Hukum acara pidana Indonesia (KUHAP) sering disebut sebagai sistem campuran (mixed system). Ia mengadopsi elemen dari kedua sistem tersebut.
- Ciri Akusator: Terlihat dari adanya pemisahan yang jelas antara fungsi penuntutan (oleh Jaksa Penuntut Umum) dan fungsi mengadili (oleh hakim). Terdakwa dan penuntut dipandang sebagai pihak yang berhadapan, dan terdakwa memiliki hak penuh untuk melakukan pembelaan didampingi penasihat hukum.
- Ciri Inkuisitor: Terlihat dari peran aktif hakim dalam memimpin sidang dan mencari kebenaran materiil. Hakim tidak hanya terikat pada apa yang diajukan oleh para pihak, tetapi juga dapat secara aktif bertanya kepada saksi dan terdakwa untuk menggali fakta-fakta yang dianggapnya penting demi kebenaran dan keadilan. Selain itu, pada tahap penyidikan, modelnya cenderung lebih bersifat inkuisitor, di mana penyidik memiliki peran dominan dalam mengumpulkan bukti.

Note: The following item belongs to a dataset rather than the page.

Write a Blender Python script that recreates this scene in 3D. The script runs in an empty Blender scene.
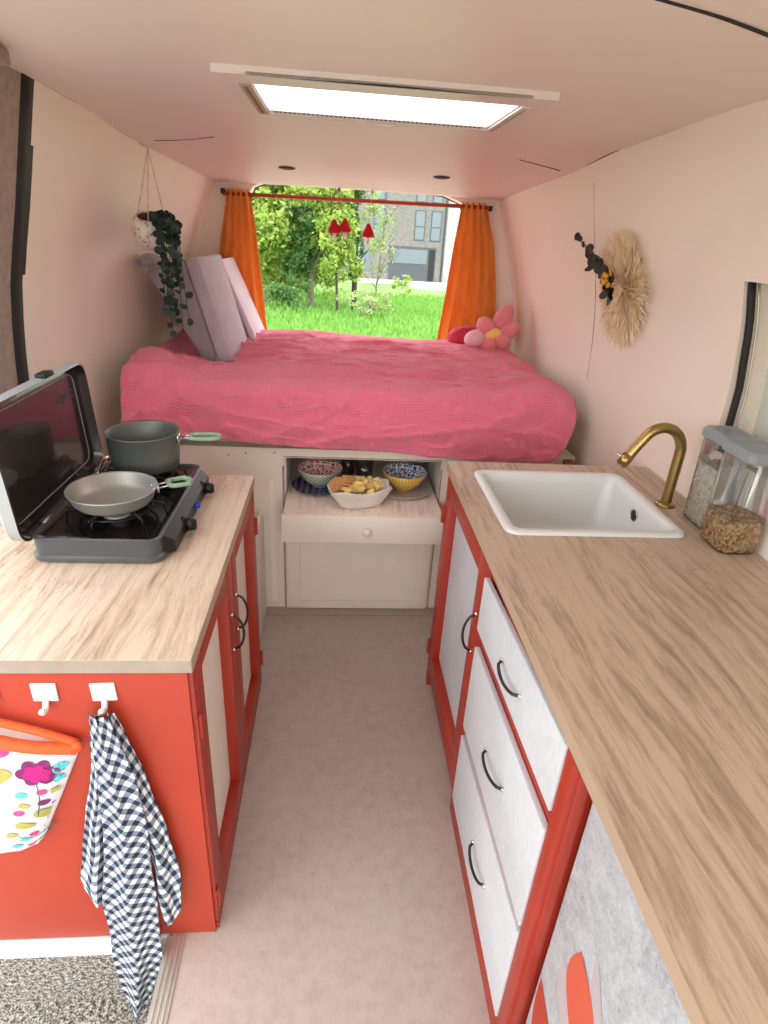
import bpy, bmesh, math, random
from mathutils import Vector, Matrix, noise
random.seed(7)
C = bpy.context.scene.collection
PI = math.pi
def lerp(a, b, t): return a + (b - a) * t
def interp(x, xs, ys):
    if x <= xs[0]: return ys[0]
    for i in range(len(xs) - 1):
        if x <= xs[i + 1]: return lerp(ys[i], ys[i + 1], (x - xs[i]) / (xs[i + 1] - xs[i]))
    return ys[-1]
def srgb(h):
    if isinstance(h, str):
        c = [int(h[i:i + 2], 16) / 255 for i in (0, 2, 4)]
    else: c = h
    return tuple((v / 12.92 if v <= .04045 else ((v + .055) / 1.055) ** 2.4) for v in c) + (1,)

# ------------------------------------------------------------------ materials
class NT:
    def __init__(s, name):
        s.m = bpy.data.materials.new(name); s.m.use_nodes = True
        s.t = s.m.node_tree; s.n = s.t.nodes; s.l = s.t.links
        s.b = s.n['Principled BSDF']; s.out = s.n['Material Output']
        s._tc = None
    def tc(s, which='Object'):
        if not s._tc: s._tc = s.n.new('ShaderNodeTexCoord')
        return s._tc.outputs[which]
    def map(s, vec, scale=(1, 1, 1), rot=(0, 0, 0), loc=(0, 0, 0)):
        m = s.n.new('ShaderNodeMapping'); s.l.new(vec, m.inputs[0])
        m.inputs['Scale'].default_value = scale; m.inputs['Rotation'].default_value = rot; m.inputs['Location'].default_value = loc
        return m.outputs[0]
    def noise(s, vec, scale, detail=4, rough=.5, dist=0, out='Fac'):
        n = s.n.new('ShaderNodeTexNoise'); s.l.new(vec, n.inputs['Vector'])
        n.inputs['Scale'].default_value = scale; n.inputs['Detail'].default_value = detail
        n.inputs['Roughness'].default_value = rough; n.inputs['Distortion'].default_value = dist
        return n.outputs[out]
    def vor(s, vec, scale, feat='F1', out='Distance', rnd=1):
        n = s.n.new('ShaderNodeTexVoronoi'); n.feature = feat; s.l.new(vec, n.inputs['Vector'])
        n.inputs['Scale'].default_value = scale; n.inputs['Randomness'].default_value = rnd
        return n.outputs[out]
    def wave(s, vec, scale, dist=0, detail=2, dscale=1, typ='BANDS', direc='X'):
        n = s.n.new('ShaderNodeTexWave'); n.wave_type = typ
        if typ == 'BANDS': n.bands_direction = direc
        s.l.new(vec, n.inputs['Vector']); n.inputs['Scale'].default_value = scale
        n.inputs['Distortion'].default_value = dist; n.inputs['Detail'].default_value = detail
        n.inputs['Detail Scale'].default_value = dscale
        return n.outputs['Fac']
    def ramp(s, fac, stops, interp='LINEAR'):
        r = s.n.new('ShaderNodeValToRGB'); s.l.new(fac, r.inputs[0]); e = r.color_ramp.elements
        r.color_ramp.interpolation = interp
        while len(e) < len(stops): e.new(.5)
        for i, (p, c) in enumerate(stops):
            e[i].position = p; e[i].color = srgb(c) if not isinstance(c, (int, float)) else (c, c, c, 1)
        return r.outputs[0]
    def math(s, op, a, b=None, c=None):
        n = s.n.new('ShaderNodeMath'); n.operation = op
        for i, v in enumerate((a, b, c)):
            if v is None: continue
            if isinstance(v, (int, float)): n.inputs[i].default_value = v
            else: s.l.new(v, n.inputs[i])
        return n.outputs[0]
    def mix(s, fac, a, b, mode='MIX'):
        n = s.n.new('ShaderNodeMix'); n.data_type = 'RGBA'; n.blend_type = mode
        for sock, v in ((n.inputs[0], fac), (n.inputs[6], a), (n.inputs[7], b)):
            if isinstance(v, (int, float)): sock.default_value = v
            elif isinstance(v, (str, tuple)): sock.default_value = srgb(v) if isinstance(v, str) else v
            else: s.l.new(v, sock)
        return n.outputs[2]
    def sep(s, vec):
        n = s.n.new('ShaderNodeSeparateXYZ'); s.l.new(vec, n.inputs[0]); return n.outputs
    def col(s, c):
        if isinstance(c, str): s.b.inputs['Base Color'].default_value = srgb(c)
        else: s.l.new(c, s.b.inputs['Base Color'])
    def set(s, **k):
        for a, v in k.items():
            i = s.b.inputs[a.replace('_', ' ')]
            if hasattr(v, 'is_linked'): s.l.new(v, i)
            else: i.default_value = v
    def bump(s, h, strength=.3, dist=.01):
        b = s.n.new('ShaderNodeBump'); b.inputs['Strength'].default_value = strength; b.inputs['Distance'].default_value = dist
        s.l.new(h, b.inputs['Height']); s.l.new(b.outputs[0], s.b.inputs['Normal'])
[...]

Perpaduan ini bertujuan untuk mengambil kelebihan dari kedua sistem: menjamin hak-hak terdakwa untuk membela diri (akusator) sekaligus memastikan bahwa kebenaran materiil dapat terungkap melalui peran aktif hakim (inkuisitor).
Kesimpulan
Asas-asas hukum acara pidana adalah kompas moral dan yuridis yang memandu seluruh proses peradilan. Dari asas legalitas yang menuntut kepastian hukum, asas praduga tak bersalah yang melindungi martabat individu, hingga asas peradilan cepat dan terbuka yang menjamin akuntabilitas, semuanya berjalin berkelindan untuk mencapai tujuan luhur hukum acara pidana. Tujuannya tidak semata-mata untuk menjatuhkan hukuman, melainkan untuk menemukan kebenaran materiil dalam sebuah proses yang adil, transparan, dan menghormati hak asasi manusia. Memahami dan menginternalisasi asas-asas ini adalah kewajiban tidak hanya bagi para praktisi hukum, tetapi juga bagi seluruh masyarakat, karena pada akhirnya, bekerjanya sistem peradilan pidana yang adil adalah cerminan dari sebuah negara hukum yang beradab.